Exercise details:
Identify and reproduce every line holding the string "pixels".

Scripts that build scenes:
---*---
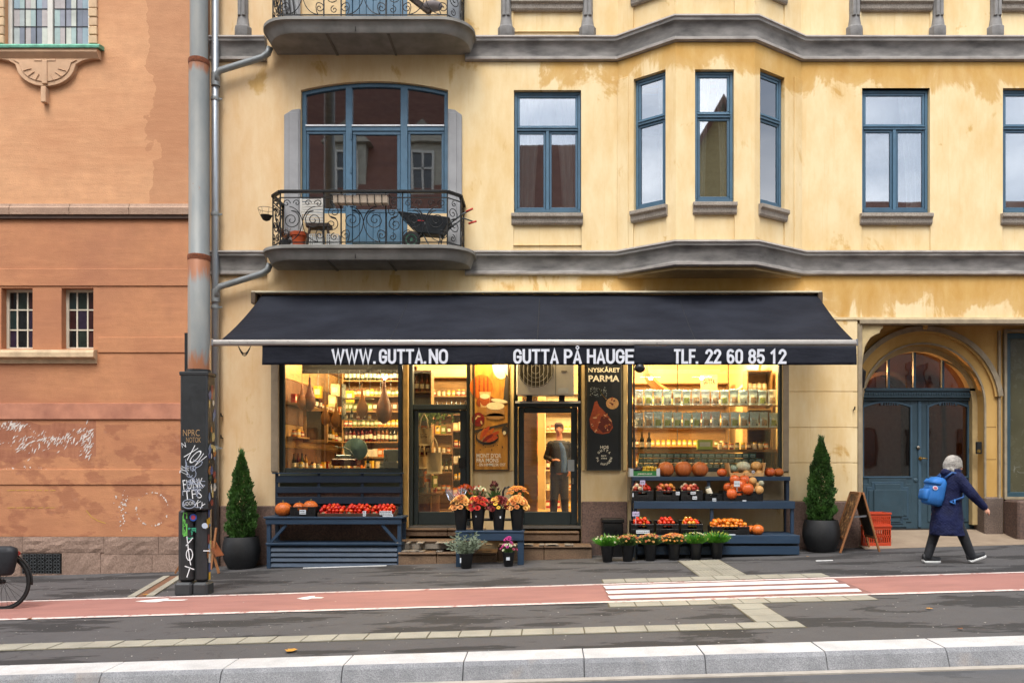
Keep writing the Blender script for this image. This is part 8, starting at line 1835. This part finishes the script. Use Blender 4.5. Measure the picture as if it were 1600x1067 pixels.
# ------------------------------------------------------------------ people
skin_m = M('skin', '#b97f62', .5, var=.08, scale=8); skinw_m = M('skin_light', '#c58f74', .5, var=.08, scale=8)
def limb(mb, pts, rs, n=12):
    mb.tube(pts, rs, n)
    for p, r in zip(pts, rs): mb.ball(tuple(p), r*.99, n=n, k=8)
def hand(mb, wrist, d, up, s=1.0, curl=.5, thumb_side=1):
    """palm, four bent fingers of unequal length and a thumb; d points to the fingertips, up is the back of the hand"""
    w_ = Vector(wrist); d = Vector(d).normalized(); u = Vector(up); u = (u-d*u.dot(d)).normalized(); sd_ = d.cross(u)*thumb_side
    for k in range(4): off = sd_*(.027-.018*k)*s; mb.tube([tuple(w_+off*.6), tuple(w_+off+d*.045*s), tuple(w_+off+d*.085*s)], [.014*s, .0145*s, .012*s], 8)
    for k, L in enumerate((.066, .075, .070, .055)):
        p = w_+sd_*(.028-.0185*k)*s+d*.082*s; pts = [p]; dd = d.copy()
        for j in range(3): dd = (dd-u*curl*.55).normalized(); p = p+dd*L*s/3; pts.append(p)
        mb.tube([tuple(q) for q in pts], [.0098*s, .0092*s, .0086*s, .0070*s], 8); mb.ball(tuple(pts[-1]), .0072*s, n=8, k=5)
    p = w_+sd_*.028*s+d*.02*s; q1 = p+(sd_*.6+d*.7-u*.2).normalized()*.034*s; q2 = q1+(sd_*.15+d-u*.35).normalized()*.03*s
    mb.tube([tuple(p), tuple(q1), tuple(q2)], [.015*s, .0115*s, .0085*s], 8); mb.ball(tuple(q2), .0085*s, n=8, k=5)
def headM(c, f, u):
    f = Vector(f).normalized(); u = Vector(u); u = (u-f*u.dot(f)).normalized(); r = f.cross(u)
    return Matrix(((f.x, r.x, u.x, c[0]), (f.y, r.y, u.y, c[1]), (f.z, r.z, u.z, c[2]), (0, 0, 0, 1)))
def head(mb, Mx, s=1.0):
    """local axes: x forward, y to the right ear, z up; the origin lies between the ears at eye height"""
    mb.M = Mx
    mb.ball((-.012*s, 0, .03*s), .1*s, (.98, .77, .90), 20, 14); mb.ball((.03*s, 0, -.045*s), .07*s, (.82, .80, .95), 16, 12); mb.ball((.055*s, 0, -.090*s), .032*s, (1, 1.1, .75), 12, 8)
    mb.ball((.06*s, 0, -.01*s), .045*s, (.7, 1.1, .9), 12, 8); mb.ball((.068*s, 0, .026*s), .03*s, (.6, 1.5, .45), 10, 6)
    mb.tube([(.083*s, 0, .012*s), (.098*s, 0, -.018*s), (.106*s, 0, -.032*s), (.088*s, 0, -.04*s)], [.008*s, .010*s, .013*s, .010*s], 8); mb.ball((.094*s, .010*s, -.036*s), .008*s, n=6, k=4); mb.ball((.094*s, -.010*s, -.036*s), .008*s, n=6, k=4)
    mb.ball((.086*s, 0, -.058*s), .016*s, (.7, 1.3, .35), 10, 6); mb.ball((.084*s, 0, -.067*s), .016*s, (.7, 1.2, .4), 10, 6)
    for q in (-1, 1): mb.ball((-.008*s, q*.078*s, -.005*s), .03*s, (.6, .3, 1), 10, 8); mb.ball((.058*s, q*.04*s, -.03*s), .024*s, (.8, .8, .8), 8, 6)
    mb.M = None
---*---
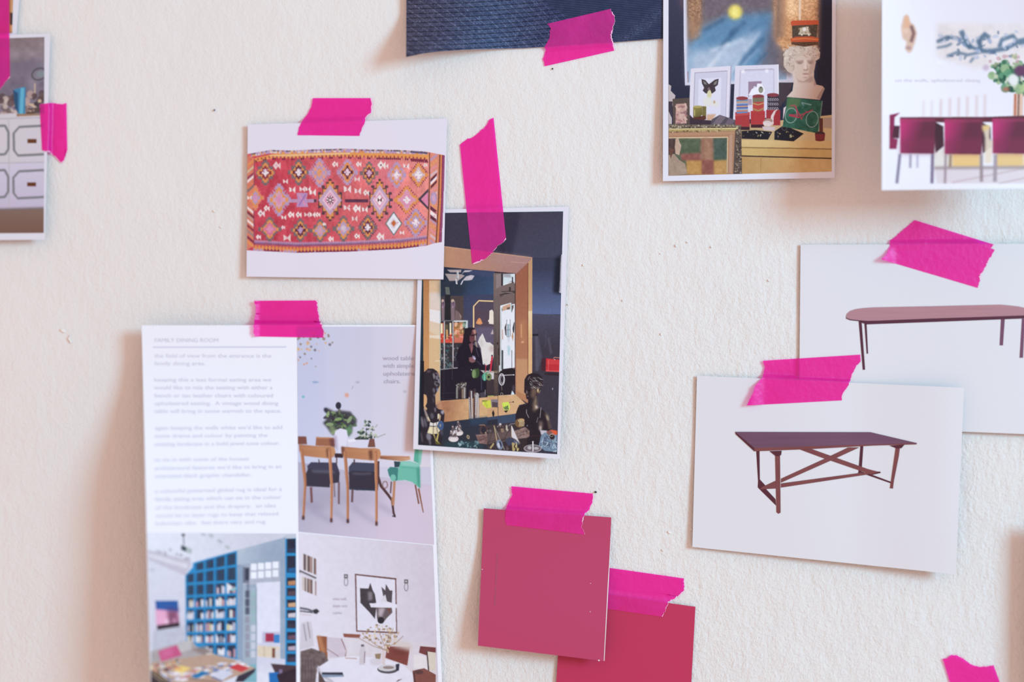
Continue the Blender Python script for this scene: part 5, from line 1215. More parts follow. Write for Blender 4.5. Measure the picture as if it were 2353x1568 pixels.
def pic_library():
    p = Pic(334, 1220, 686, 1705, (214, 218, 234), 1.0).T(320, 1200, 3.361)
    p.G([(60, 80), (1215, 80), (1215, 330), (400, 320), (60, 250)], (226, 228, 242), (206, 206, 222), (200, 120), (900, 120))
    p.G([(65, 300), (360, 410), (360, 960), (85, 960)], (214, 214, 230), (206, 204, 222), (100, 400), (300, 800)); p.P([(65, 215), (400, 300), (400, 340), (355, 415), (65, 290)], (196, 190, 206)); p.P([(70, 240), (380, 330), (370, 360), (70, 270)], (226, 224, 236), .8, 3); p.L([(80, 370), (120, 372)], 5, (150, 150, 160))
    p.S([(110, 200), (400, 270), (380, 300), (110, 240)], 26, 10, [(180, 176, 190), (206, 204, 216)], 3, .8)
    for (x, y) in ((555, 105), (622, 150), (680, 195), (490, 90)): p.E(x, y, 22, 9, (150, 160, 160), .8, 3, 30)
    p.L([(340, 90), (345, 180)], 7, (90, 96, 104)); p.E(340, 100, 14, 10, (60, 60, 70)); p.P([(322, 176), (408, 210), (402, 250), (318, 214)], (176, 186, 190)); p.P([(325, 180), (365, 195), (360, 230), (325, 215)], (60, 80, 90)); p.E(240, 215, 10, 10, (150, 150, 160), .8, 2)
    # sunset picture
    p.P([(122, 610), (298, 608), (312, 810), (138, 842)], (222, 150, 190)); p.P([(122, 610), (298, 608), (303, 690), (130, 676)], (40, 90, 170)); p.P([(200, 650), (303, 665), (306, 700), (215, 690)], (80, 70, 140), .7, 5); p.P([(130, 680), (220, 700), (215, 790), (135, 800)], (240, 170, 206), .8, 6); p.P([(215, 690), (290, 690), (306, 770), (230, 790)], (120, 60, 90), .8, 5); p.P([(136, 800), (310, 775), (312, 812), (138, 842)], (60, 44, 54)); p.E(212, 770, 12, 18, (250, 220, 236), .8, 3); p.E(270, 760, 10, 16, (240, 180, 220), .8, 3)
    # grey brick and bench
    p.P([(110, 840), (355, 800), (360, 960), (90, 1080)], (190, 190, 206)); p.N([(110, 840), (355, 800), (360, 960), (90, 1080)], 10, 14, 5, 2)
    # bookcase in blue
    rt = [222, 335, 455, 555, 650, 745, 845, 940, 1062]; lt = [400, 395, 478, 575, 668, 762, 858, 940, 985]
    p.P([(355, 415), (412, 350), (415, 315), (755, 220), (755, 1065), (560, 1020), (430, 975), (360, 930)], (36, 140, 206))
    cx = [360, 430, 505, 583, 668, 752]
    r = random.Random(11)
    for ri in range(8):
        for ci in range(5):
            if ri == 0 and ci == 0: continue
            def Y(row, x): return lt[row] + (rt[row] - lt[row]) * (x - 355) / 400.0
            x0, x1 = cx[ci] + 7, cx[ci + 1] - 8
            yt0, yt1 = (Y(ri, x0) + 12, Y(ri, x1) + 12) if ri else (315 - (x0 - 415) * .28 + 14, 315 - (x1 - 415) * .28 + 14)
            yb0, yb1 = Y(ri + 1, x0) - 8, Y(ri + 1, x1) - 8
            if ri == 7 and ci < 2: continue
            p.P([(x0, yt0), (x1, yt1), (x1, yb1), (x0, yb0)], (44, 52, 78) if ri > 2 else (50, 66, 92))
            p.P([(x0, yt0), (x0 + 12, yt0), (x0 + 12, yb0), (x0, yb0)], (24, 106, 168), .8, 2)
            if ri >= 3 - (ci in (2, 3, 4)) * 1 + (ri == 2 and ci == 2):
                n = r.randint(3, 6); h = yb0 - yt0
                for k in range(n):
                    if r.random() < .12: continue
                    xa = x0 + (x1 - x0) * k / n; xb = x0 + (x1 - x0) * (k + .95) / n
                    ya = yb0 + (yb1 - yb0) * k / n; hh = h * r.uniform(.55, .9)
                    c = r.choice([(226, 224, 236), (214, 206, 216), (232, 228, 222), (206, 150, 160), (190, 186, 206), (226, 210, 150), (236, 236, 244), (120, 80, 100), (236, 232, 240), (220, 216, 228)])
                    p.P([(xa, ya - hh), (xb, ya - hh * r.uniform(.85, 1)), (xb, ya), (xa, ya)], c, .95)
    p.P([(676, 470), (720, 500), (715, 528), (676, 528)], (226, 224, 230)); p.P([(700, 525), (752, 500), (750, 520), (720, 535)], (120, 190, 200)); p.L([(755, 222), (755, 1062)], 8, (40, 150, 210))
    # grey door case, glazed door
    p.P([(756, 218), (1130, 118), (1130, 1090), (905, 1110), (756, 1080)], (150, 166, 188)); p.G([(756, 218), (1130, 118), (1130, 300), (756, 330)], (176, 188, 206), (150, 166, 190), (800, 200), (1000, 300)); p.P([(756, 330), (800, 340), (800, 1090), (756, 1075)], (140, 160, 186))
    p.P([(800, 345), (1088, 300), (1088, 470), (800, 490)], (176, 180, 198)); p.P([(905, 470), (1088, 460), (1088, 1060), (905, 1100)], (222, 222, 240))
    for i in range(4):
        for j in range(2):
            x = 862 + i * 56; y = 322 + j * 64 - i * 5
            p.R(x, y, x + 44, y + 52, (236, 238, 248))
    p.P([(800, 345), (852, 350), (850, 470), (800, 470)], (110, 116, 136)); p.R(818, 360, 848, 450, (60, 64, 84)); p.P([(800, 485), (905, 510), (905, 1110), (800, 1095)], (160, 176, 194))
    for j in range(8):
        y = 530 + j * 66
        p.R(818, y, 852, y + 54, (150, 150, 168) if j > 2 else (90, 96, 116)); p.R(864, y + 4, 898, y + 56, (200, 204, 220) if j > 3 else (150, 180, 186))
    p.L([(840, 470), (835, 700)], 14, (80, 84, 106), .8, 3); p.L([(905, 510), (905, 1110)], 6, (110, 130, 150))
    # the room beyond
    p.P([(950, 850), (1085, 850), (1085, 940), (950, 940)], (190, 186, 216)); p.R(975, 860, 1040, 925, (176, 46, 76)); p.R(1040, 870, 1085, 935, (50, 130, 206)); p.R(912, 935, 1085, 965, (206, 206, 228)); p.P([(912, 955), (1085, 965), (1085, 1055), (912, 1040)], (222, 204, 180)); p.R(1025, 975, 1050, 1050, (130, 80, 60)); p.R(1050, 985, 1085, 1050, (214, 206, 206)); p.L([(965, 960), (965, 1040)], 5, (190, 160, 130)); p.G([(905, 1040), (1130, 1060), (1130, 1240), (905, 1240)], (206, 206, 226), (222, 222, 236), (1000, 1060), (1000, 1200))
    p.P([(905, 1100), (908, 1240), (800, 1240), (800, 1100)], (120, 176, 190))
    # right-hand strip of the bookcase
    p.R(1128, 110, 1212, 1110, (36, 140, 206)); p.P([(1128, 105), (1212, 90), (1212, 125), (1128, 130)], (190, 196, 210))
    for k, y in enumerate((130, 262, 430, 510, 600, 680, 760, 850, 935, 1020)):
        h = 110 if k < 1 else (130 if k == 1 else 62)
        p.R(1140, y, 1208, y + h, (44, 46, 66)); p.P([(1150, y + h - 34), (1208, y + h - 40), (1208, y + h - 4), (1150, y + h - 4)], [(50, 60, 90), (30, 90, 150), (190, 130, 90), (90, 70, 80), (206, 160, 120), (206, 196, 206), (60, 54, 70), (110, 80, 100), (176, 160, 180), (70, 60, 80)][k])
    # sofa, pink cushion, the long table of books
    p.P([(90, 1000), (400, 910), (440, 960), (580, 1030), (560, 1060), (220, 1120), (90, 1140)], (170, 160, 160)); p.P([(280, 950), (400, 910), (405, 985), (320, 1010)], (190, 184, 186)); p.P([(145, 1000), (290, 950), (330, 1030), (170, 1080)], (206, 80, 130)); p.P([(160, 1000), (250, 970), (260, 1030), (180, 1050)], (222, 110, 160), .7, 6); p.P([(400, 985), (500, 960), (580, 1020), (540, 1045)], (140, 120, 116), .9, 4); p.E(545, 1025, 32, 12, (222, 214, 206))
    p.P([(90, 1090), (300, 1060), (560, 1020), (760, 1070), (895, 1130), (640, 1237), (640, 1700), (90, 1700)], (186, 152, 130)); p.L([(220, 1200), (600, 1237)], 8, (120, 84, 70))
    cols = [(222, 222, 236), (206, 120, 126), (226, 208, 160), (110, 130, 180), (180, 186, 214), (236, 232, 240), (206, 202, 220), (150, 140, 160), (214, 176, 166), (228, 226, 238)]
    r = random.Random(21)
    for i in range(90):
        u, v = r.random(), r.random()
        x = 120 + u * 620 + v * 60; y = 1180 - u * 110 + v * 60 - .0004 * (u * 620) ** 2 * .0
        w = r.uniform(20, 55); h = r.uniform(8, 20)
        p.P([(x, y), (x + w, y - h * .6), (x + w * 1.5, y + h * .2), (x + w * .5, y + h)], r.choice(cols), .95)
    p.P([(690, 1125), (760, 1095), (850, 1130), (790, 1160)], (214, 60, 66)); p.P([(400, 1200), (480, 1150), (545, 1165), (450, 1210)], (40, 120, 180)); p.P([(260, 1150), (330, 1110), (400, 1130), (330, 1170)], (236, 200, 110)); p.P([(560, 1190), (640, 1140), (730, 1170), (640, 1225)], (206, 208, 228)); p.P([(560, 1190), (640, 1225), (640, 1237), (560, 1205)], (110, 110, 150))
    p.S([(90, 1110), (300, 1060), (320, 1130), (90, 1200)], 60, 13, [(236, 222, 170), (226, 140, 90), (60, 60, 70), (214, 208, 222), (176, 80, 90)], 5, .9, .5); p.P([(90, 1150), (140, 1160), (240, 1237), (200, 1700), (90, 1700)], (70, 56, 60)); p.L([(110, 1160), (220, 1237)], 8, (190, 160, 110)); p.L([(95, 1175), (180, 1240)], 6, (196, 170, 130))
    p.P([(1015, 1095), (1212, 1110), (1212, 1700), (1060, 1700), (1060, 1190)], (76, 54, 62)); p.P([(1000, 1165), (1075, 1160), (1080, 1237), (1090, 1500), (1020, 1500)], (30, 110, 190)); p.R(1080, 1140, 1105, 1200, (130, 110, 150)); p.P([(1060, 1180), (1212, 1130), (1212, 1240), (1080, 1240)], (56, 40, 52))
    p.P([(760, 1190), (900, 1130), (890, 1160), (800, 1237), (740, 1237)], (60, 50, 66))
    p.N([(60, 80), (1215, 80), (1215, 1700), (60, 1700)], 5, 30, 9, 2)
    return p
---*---
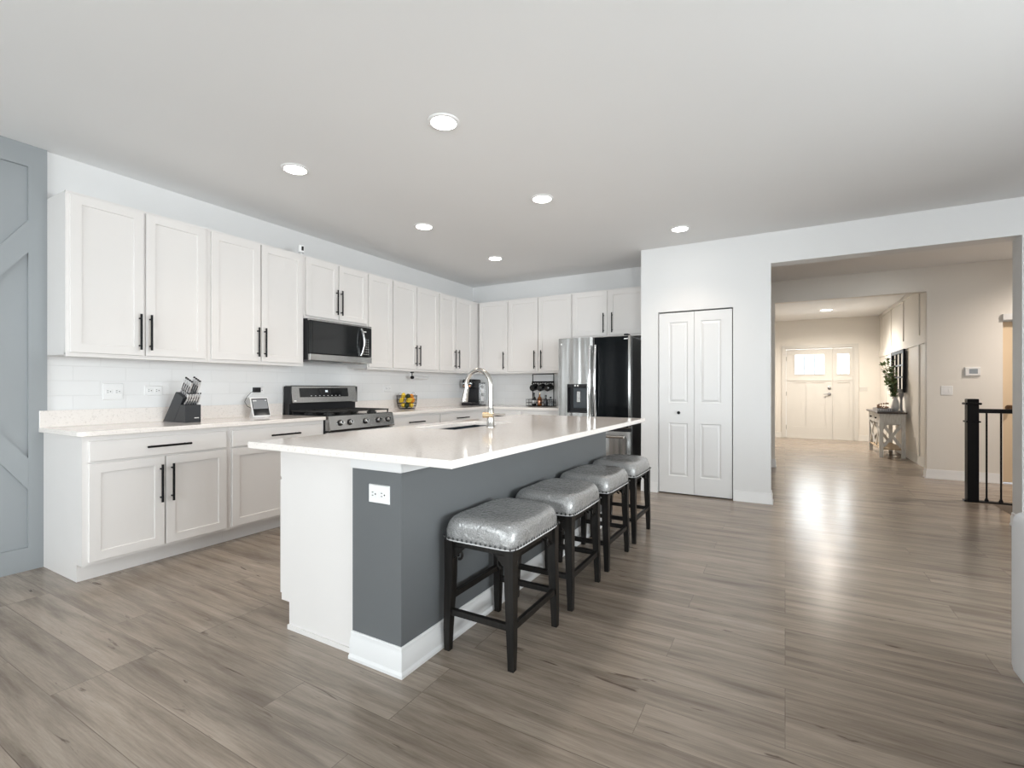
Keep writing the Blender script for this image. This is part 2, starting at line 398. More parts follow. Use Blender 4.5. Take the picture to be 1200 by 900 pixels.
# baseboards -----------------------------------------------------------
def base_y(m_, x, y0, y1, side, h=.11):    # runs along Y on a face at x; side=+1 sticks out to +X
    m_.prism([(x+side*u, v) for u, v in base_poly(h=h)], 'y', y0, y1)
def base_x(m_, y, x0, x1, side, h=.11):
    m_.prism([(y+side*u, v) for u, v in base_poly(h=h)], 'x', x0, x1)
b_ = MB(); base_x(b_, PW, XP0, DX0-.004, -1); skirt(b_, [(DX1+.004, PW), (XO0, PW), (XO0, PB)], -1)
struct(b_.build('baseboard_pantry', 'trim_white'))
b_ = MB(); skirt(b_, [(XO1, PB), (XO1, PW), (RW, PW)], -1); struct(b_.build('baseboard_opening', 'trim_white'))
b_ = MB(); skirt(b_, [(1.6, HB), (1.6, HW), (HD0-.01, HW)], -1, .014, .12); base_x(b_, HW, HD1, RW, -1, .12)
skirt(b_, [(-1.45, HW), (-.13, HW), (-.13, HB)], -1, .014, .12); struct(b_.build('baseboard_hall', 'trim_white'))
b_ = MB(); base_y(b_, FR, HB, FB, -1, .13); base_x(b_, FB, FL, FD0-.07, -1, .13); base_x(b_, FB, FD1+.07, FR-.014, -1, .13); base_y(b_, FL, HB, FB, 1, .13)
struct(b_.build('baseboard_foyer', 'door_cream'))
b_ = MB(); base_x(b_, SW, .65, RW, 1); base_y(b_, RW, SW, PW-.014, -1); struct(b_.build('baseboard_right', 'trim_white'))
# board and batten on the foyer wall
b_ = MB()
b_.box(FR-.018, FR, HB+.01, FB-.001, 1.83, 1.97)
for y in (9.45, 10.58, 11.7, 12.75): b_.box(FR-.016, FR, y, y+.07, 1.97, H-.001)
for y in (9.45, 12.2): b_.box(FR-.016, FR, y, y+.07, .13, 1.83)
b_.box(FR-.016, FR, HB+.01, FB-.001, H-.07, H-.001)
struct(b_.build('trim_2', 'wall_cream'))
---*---
Final answer:
Keep writing the Blender script for this image. This is part 8, starting at line 1835. This part finishes the script. Use Blender 4.5. Measure the picture as if it were 1600x1067 pixels.
Continue the Blender Python script for this scene: part 5, from line 1215. More parts follow. Write for Blender 4.5. Measure the picture as if it were 2353x1568 pixels.
Keep writing the Blender script for this image. This is part 2, starting at line 398. More parts follow. Use Blender 4.5. Take the picture to be 1200 by 900 pixels.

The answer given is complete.